Here are the photos from the Comiccon of the kids' costumes.

The helmet came out very nice for painted cardboard. The armor is cardboard on foam sheets. My mom sewed the vest and the Batgirl costume - I did the Bat-symbol.

Even without the gauntlets and kneepads, he still fit in as 'young Boba Fett'. We were going to get a shot of him next to the standee as well but didn't in time. He looked pretty good next to this great looking Boba. His gun was the Rebel Blaster nerf gun that we had picked up in the states.

Wednesday, December 5, 2007

Manitoba Comiccon update

Okay, I’ll give my thoughts on the Comiccon compared to the other conventions I’ve been to – Gencon, Keycon, and Valleycon. There was a good crowd – it seemed like several hundred people in the main room. I have tremendous trouble believing the 11,000 attendees that they have reported but could easily believe 1100 over the weekend. That would make it bigger than Keycon and Valleycon but tiny compared to Gencon. I’ll rant later about the way conventions count attendees.

The dealer's room was easily as big as Valleycon but nowhere near the Gencons that I recall. There was a good mix of comics, games, collectibles, and a few clothing dealers. There was a good mix of prices from crazy expensive to super reasonable.

They had an Anime room that was always dark and seemed busy; a programming room that was decently attended; a gaming room that was quite busy with a good mix of card gamers, miniature tables, and open tables.
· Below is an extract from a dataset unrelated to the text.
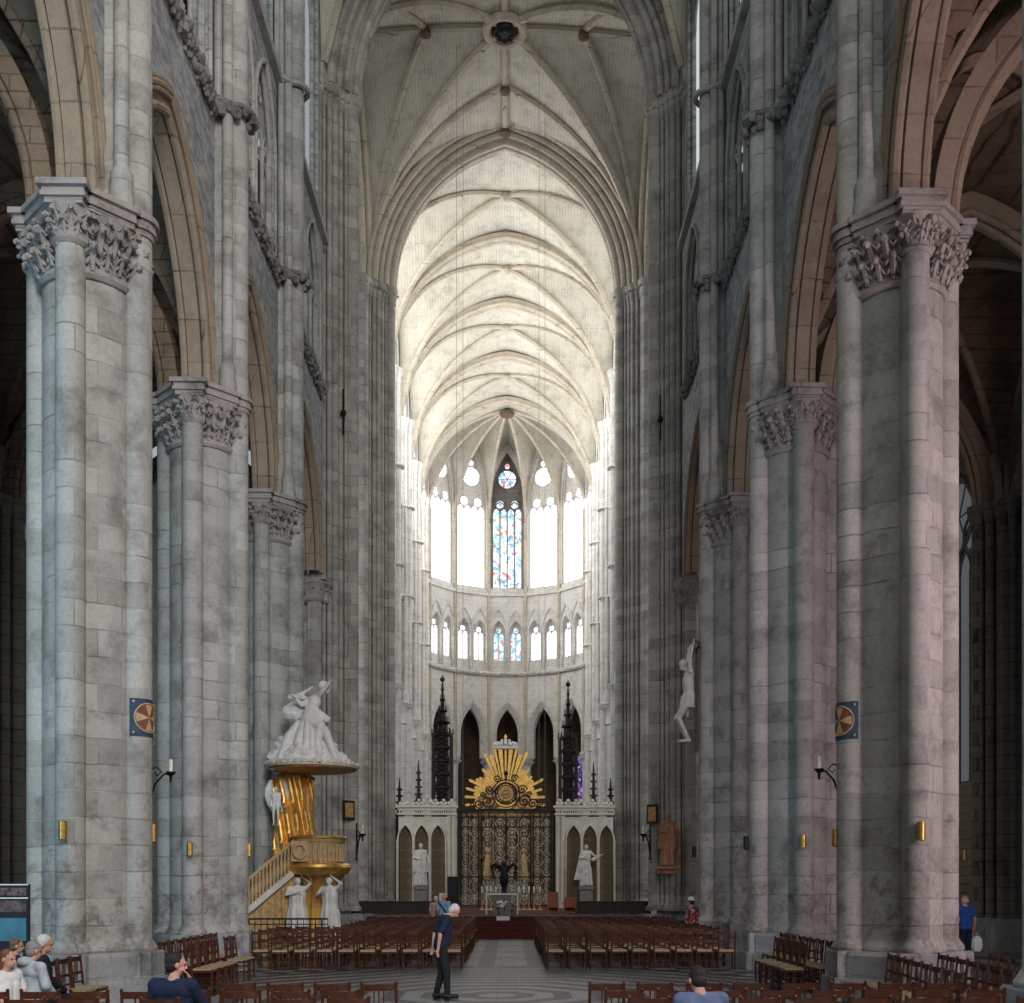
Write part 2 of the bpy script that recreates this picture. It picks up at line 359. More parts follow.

As mentioned earlier, I didn’t get to much of the programs. I did attend the costume contest. This could have been handled much better. There was a delay in starting as they hadn’t thought to get proper information when signing up the costumers. The prizes were also the minimal, near-insulting prizes that we who do costumes have come to expect from most conventions. There were quite a few costumers about in the dealer hall both on the Saturday and the Sunday and many of the costumes were of respectable quality with a few stunning costumes - like the guy who made Halo armor.

The guests were very visible and easy to get to. They charged for autographs, which is pretty standard, but were pretty good about posing for pictures. There were a lot of comic book artists in attendance as well who were also good about chatting with the fans.

Originally, there was some talk of them losing the contract for the hotel for next year, but it sounds like they are fine after all. It was a good time and, with the low cost, we were able to bring the entire family and stay in the convention hotel. There were none of the party rooms that Keycon or Valleycon have, but since the cost was only a fraction of Keycon’s admission, they weren’t missed all that much.

Tuesday, December 4, 2007

Walk with Dinos

We took the kids to see Walking With Dinosaurs when it came here. We were unsure about going but feel that it was well worth the cost. We were in the balcony on the end opposite where the dinos come out and had a good view of the arena, the side screens and a fair view of the back screen. The show was a nice mix of information and entertainment. The kids were quite impressed.
They have sales booths up and Shan got a program book ($20), I got the making of DVD ($25), and the kids each got a set of dino cards on a lanyard ($5 each). With the tickets, parking, and loot, we spent about $200 for the four of us. I think we did okay in value for money. I watched the dvd while getting the playmobile advent calendars ready. It was over an hour and a half, and covered the show from concept to first show.